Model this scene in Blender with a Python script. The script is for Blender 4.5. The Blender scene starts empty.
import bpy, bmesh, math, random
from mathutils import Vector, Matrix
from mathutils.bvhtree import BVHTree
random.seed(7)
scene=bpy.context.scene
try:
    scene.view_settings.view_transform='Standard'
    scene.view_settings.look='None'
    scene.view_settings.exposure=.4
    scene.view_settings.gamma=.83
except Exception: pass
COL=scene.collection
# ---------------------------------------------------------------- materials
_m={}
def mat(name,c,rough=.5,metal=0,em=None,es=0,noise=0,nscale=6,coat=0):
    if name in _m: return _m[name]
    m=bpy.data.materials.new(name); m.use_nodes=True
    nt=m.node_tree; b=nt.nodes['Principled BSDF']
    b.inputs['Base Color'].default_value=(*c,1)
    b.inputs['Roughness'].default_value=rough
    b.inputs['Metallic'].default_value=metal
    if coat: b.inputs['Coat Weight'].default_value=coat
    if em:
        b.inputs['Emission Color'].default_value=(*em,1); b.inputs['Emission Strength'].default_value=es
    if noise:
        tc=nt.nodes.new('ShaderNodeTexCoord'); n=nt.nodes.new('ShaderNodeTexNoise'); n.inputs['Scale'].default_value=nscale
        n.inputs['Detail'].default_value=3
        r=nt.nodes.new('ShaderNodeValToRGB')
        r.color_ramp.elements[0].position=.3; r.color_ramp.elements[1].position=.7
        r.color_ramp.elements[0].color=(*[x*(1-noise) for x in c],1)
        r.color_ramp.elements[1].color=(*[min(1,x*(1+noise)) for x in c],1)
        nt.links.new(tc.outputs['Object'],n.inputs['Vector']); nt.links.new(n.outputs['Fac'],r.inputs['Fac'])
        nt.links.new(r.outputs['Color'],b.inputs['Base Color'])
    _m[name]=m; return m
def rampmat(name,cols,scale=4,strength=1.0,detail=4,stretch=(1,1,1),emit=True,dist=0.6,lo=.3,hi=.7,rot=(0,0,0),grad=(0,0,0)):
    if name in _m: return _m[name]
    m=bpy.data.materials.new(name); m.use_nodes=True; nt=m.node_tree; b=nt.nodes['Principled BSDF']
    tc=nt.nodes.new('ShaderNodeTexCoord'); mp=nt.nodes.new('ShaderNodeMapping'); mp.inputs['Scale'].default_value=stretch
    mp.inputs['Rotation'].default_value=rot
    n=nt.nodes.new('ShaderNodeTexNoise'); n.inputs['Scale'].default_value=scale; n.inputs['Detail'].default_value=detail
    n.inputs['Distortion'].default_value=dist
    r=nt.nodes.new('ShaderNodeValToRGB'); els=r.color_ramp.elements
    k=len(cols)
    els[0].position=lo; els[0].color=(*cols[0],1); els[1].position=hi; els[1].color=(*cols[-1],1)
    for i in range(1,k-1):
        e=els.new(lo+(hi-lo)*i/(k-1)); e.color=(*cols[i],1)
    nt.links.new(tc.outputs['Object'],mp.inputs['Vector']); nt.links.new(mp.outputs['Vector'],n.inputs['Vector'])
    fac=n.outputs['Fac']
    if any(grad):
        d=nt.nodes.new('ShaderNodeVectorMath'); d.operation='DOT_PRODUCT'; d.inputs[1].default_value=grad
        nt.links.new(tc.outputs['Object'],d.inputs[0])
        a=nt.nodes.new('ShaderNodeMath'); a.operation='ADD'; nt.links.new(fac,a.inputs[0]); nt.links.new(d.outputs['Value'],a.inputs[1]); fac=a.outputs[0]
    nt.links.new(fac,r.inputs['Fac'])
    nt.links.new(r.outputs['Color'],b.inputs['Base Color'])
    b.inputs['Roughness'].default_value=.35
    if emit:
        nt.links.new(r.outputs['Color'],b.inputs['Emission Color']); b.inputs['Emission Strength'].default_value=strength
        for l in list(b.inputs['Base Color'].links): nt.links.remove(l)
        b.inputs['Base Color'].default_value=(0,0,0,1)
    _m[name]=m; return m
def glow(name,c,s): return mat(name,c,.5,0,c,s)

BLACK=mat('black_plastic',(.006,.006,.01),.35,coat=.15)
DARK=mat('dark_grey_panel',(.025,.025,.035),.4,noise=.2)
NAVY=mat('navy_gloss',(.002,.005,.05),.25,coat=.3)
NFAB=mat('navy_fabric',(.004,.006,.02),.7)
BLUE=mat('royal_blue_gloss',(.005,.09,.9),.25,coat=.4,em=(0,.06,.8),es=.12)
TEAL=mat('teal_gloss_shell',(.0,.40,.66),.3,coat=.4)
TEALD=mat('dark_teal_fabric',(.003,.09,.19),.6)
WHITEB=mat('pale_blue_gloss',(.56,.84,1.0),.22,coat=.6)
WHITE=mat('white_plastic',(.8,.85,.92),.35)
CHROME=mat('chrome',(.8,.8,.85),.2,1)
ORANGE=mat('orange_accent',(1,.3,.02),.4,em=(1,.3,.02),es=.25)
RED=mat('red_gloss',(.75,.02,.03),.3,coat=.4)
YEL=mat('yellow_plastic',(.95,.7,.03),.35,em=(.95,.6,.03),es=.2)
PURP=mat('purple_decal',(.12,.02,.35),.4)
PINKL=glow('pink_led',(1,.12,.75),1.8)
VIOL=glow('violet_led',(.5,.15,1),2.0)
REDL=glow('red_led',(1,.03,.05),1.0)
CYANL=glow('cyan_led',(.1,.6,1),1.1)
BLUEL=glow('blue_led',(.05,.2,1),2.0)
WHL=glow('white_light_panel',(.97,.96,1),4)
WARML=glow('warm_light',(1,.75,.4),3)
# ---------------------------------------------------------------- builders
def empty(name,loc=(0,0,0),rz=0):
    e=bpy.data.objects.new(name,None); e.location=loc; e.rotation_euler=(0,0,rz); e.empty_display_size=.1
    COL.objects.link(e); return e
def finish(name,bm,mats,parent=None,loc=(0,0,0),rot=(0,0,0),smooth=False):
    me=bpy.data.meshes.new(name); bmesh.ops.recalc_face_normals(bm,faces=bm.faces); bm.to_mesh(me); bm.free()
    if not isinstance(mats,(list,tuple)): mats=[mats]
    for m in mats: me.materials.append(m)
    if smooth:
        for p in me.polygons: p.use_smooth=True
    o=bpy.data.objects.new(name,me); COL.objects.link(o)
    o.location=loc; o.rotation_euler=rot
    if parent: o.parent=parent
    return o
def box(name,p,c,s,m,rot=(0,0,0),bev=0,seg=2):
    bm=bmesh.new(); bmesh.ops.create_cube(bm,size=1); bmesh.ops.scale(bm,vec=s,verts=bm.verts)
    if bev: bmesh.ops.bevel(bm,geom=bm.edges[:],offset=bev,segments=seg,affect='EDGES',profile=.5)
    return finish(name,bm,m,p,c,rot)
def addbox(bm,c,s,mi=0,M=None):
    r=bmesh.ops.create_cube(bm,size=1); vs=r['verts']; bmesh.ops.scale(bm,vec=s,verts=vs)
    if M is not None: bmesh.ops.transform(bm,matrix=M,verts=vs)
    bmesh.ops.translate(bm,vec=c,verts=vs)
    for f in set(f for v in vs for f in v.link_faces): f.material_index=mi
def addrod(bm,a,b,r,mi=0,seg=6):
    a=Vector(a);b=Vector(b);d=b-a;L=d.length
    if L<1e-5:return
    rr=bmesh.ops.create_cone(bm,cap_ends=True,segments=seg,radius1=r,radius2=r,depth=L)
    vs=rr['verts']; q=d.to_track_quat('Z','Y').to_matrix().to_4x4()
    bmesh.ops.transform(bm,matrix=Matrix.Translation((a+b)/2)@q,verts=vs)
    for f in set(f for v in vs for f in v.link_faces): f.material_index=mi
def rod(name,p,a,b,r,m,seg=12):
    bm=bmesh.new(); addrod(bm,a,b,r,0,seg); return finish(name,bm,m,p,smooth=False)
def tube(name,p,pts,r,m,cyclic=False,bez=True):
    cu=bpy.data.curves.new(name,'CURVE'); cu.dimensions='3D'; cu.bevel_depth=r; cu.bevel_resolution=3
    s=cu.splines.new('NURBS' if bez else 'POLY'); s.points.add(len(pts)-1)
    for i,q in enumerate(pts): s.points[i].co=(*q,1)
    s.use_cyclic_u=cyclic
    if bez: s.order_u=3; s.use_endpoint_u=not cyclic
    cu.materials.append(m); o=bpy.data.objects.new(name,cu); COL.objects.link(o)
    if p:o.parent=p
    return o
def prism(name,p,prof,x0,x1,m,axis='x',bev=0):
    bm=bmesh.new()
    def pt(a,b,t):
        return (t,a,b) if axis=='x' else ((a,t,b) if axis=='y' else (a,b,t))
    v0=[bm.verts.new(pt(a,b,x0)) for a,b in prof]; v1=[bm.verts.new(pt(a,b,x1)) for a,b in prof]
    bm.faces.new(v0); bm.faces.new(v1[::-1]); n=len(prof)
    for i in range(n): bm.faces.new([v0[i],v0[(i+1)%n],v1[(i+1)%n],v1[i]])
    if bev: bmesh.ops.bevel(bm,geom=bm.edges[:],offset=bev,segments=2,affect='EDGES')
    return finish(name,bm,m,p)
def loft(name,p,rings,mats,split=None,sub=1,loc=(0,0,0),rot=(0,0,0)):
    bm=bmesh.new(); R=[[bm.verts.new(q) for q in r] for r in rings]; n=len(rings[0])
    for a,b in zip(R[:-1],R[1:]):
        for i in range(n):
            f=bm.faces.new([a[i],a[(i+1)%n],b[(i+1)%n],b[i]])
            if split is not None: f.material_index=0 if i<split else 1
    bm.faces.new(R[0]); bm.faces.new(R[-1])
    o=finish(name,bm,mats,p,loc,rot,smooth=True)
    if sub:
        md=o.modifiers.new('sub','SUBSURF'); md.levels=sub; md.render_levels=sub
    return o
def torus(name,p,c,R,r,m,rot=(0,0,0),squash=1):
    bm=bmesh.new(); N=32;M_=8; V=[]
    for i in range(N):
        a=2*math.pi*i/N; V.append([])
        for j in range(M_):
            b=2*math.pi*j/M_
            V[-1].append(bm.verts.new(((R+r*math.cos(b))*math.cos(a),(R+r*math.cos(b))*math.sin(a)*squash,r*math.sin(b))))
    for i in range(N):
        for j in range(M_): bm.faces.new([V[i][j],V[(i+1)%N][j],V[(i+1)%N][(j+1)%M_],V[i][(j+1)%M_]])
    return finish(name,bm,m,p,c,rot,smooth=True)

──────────

→ **The problem**:
Copy each line containing the word "scene" from the data.

→ **Task answer**:
Model this scene in Blender with a Python script. The script is for Blender 4.5. The Blender scene starts empty.
scene=bpy.context.scene
    scene.view_settings.view_transform='Standard'
    scene.view_settings.look='None'
    scene.view_settings.exposure=.4
    scene.view_settings.gamma=.83
COL=scene.collection